Giornalismo: il silenzio solo per scelta

ROMA - Mentre il Presidente Napolitano, in vista del G8 invita stampa e politica ad una "tregua" nei gioni dello scandalo Escort e Berlusconi (quasi una sospensione del trattato Shenghen anche sull'informazione), il governo approva il DDL sicurezza che diventa legge. Grosse nuvole nere si addensano sui cieli d'Italia oscurando le libertà. Da quella d'informazione a quella di indagine, visto che si interviene in tema di "modifica della disciplina in materia di astensione del giudice e degli atti di indagine", mentre la clandestinità diventa reato e le ronde una preoccupante realtà.


Quando in un paese si cerca di spacciare per gossip un agire, volendo superare valutazioni etico-morali potenzialmente opinabili, che non configura pettegolezzo quanto fatti gravi, reali, che riguardano omissioni, falsità, uso privato di cose pubbliche, su cui indaga o ha indagato la magistratura, l'informazione cosa dovrebbe fare? Astenersi? Se fattori esterni come meeting internazionali, disastri naturali o vicende umane, dovessero divenire motivo sufficiente per invocare 'tregue' o finanche brevi 'vacanze' dell'informazione sui fatti, a cosa servirebbero giornalismo e giornalisti?

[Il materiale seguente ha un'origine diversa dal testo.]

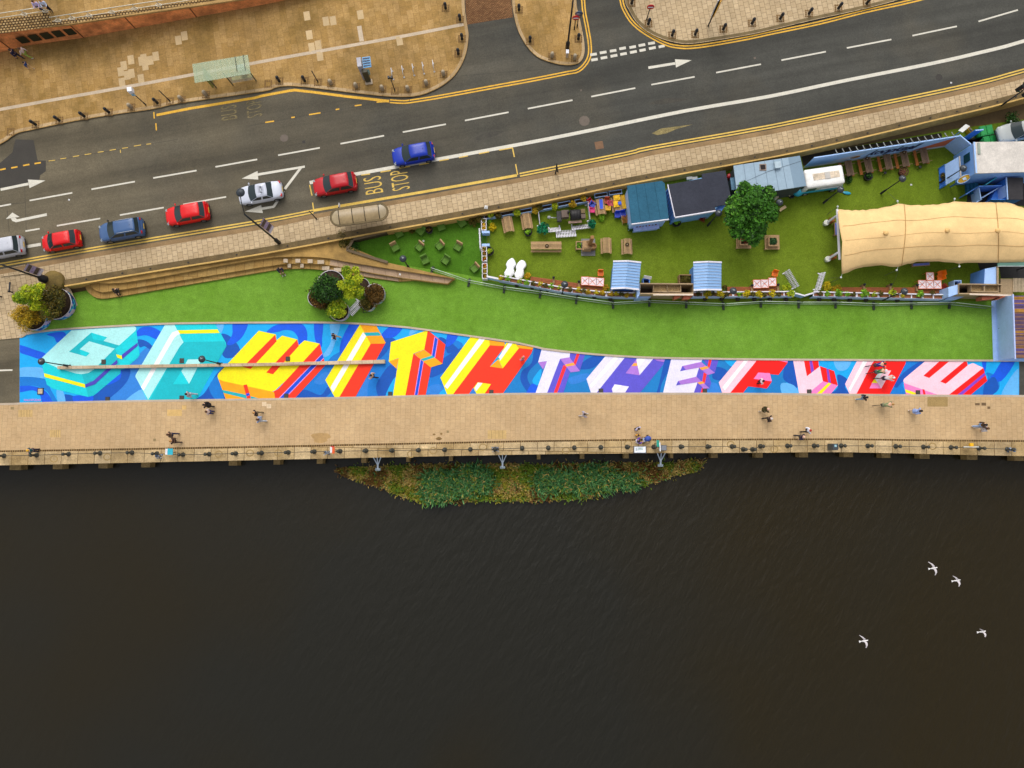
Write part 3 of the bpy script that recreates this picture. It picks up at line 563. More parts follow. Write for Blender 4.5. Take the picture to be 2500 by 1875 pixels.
letter('yellow and red letter H of WITH', 'B2', ('ylw', [(1830,558),(1985,590),(1995,632),(1680,1062),(1635,1062),(1573,905)]),('white', [(1905,570),(1950,580),(1632,1000),(1607,978)]),('red', [(1990,632),(2118,640),(1990,812),(2098,826),(2237,655),(2355,662),(2340,700),(2085,1060),(1668,1062)]),('org', [(1985,588),(2115,608),(2118,640),(1990,633)]),
       ('ylw', [(2128,612),(2212,620),(2237,655),(2100,826),(2062,752)]),('white', [(2150,612),(2182,616),(2078,762),(2058,740)]),('org', [(2060,752),(2100,828),(1990,812)]),('aqua', [(2060,730),(2078,752),(2042,752)]),('org', [(2208,626),(2358,648),(2350,668),(2236,656)]),('ylw', [(1888,945),(2000,960),(1930,1065),(1885,1065),(1853,990)]),('white', [(1890,948),(1930,950),(1876,1018),(1860,995)]),('steel', [(1850,990),(1890,1065),(1800,1065)]))
letter('lavender and purple letter T of THE', 'B3', ('lav', [(288,655),(525,695),(520,735),(440,748),(325,1050),(228,1050),(330,765),(255,776)]),('orch', [(255,776),(330,767),(297,835)]),('purp', [(525,695),(652,708),(605,850),(520,736)]),('crim', [(582,700),(606,706),(570,802),(553,782)]),('purp', [(440,748),(525,860),(462,1050),(325,1050)]),('crim', [(470,796),(495,815),(410,1050),(380,1050)]),('orch', [(440,746),(520,734),(608,850),(530,860)]),('apr', [(480,795),(550,778),(568,800),(497,812)]))
letter('lavender and purple letter H of THE', 'B3', ('lav', [(825,722),(985,738),(740,1045),(705,1045),(663,915)]),('white', [(897,728),(938,734),(705,992),(690,970)]),('purp', [(985,738),(1092,745),(995,868),(1110,885),(1225,748),(1322,755),(1312,795),(1100,1050),(735,1050)]),('lav', [(1085,742),(1228,745),(1110,885),(1083,755)]),('white', [(1110,742),(1160,744),(1098,830),(1085,760)]),('orch', [(1083,752),(1112,886),(993,868)]),('apr', [(1062,783),(1088,783),(1094,806),(1043,808)]),('orch', [(1228,745),(1325,752),(1316,773),(1262,764)]),('lav', [(900,962),(1022,980),(980,1045),(888,1045),(877,1000)]),('white', [(905,963),(962,970),(905,1020),(885,1000)]))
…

Il silenzio sui fatti è sempre una scelta, e porta (e comporta) responsabilità ed implicazioni. Il 14 luglio sarà allora una giornata di silenzio dell'informazione. Per scelta. Una giornata di sciopero e di 'silenzio' contro tutti i 'bavagli', di quegli operatori dell'informazione che ancora può e vuole definirsi tale. Lo scopo, come si legge in una nota della Federazione della stampa italiana, è quello di «contrastare la Proposta Alfano sulle intercettazioni che introduce inaccettabili divieti al diritto di informazione sulle indagini e sulle inchieste giudiziarie. Non si sciopererà quindi per un aumento di stipendio ma per un aumento della libertà nel nostro paese».